CTM:Alder's favorite thing in the world is playing "star wars". He can run around all day dueling with light sabres. The cool thing about that pic was that I was sitting in the ash in the backyard, looking down at him with the camera to get the shot. Sitting in a tree you can get amazing pictures!
 
JDS: In the thread that shall not be mentioned, you said you "maybe" would be going to the Charlotte TCC.


WTF? I thought we got you committed with the sweet jerseys we supply the climbers?


Don't toy with me on the CAA TCC front. You wouldn't like me when I'm angry. Messin with my TCC is like messin with my emotions.



SZ
 
Dude, simmer down! I would like nothing more than to show up to charlotte, not just for the amazing shirt, but also to have my azz handed to me by women of legendary climbing talents. Most importantly, I want to meet the leader of the dark side, and to draw my nemisis out of his stupid state, so that we may stand toe to toe, and I can then stab him in the eye with my sog daggert II.

But as you may or may not realize, I am a poor college student/mommy, not rolling in high salesman salery.

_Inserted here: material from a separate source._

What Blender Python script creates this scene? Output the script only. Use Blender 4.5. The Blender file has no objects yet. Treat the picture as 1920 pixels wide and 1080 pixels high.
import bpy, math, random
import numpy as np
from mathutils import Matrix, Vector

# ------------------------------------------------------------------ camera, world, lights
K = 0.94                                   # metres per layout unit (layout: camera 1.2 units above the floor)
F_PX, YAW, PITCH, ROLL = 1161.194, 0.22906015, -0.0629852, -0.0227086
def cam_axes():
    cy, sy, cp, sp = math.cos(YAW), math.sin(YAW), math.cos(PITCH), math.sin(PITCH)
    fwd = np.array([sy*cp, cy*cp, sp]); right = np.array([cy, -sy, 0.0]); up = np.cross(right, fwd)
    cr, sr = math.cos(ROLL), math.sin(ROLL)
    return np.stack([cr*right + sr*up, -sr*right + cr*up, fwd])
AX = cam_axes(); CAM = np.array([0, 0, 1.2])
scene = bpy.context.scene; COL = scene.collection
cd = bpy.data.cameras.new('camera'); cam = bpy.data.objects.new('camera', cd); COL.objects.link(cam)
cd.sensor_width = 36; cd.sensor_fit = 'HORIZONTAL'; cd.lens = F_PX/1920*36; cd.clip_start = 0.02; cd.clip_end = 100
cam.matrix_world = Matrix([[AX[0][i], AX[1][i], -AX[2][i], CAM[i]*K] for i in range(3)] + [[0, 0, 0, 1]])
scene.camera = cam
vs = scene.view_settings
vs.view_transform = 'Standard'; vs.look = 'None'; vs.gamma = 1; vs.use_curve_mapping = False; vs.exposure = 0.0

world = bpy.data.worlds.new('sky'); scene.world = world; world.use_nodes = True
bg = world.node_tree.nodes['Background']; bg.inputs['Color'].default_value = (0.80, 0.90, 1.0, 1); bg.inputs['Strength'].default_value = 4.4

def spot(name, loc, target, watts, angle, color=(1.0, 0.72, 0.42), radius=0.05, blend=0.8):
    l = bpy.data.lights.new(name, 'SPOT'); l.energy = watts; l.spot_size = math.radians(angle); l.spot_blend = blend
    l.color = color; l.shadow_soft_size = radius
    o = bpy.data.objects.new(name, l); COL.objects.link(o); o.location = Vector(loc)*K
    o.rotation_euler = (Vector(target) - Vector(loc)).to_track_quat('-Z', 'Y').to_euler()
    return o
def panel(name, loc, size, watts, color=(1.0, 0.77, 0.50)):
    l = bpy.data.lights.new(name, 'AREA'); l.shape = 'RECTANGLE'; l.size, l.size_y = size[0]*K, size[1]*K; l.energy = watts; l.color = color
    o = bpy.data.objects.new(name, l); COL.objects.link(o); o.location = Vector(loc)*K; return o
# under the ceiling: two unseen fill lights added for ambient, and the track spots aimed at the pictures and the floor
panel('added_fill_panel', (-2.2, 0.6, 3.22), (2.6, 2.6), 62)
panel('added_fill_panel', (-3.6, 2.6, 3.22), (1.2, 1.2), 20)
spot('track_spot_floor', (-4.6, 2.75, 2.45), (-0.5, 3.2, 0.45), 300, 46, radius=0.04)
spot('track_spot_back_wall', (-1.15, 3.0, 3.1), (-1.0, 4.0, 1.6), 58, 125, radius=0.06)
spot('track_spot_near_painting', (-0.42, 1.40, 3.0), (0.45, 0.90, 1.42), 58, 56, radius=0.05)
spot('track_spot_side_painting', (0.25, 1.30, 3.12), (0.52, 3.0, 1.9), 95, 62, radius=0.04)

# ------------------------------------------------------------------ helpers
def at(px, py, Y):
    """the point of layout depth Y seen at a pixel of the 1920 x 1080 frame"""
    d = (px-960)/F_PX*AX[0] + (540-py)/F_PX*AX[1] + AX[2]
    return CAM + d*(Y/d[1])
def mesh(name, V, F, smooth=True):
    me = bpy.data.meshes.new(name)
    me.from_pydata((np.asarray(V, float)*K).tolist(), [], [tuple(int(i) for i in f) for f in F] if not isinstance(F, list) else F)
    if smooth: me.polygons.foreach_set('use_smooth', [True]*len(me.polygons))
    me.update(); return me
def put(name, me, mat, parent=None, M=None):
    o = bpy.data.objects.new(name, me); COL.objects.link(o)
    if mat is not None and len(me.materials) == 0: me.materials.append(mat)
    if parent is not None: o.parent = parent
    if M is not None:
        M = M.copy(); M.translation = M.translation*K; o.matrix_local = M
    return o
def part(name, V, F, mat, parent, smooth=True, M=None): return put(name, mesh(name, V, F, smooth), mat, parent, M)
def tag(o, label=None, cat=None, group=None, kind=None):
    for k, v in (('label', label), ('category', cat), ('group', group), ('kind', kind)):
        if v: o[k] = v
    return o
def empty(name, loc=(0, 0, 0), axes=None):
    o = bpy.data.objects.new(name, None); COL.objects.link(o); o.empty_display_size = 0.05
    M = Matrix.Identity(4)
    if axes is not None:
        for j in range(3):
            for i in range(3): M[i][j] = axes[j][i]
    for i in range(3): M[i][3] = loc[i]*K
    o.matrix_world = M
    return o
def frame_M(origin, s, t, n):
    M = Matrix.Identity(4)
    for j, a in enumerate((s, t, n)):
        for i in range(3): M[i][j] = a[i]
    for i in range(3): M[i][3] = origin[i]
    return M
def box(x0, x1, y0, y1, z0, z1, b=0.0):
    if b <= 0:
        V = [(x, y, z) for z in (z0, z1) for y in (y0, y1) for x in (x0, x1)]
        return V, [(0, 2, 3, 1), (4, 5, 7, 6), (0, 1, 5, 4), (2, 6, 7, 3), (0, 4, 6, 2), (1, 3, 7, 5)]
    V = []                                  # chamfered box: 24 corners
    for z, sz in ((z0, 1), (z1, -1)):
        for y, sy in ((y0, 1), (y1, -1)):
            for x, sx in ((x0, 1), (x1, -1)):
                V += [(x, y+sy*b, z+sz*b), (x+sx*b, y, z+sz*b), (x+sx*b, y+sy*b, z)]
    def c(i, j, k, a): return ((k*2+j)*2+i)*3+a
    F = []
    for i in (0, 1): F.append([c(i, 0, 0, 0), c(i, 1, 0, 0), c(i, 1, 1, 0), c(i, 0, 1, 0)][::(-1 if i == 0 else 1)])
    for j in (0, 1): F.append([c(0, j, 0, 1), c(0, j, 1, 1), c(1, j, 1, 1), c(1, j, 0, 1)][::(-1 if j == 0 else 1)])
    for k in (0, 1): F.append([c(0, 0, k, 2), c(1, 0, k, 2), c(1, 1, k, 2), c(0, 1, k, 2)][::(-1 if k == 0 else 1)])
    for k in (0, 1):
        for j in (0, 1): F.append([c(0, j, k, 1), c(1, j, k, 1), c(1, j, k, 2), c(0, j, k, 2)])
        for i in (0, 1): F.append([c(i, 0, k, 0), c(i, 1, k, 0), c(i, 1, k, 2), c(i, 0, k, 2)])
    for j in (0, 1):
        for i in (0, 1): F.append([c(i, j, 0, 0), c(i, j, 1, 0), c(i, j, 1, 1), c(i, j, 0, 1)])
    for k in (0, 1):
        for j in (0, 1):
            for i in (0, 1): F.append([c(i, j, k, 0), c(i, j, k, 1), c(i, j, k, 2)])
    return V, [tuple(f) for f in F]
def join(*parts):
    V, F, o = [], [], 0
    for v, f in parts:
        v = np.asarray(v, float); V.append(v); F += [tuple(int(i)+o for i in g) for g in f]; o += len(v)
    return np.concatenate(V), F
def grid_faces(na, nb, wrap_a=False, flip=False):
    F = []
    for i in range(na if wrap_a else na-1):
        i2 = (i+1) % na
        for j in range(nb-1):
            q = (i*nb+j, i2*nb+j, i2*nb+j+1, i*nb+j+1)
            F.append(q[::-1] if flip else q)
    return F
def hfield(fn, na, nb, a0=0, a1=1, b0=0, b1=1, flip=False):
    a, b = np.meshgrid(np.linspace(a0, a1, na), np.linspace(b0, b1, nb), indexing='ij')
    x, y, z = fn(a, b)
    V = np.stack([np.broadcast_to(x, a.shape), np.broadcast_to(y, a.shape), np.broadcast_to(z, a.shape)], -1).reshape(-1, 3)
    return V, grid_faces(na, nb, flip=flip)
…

If the monetary resources are in place, I will be at charlotte, with proverbial bells on, to both kick azz and get my azz kicked. And Alder will kick Climber's butt for good measure.
 
Is a sponser similar to a sugar daddy? Cause I had this friend my freshman year of college who had a sponser, he would come "visit" once a month, there would be a lot of moans coming from her room, and then he would buy her a car.

I think erik would frown on such an arrangement.
 
NOT that kind of SPONSOR! And NOT a 12 step sponsor either!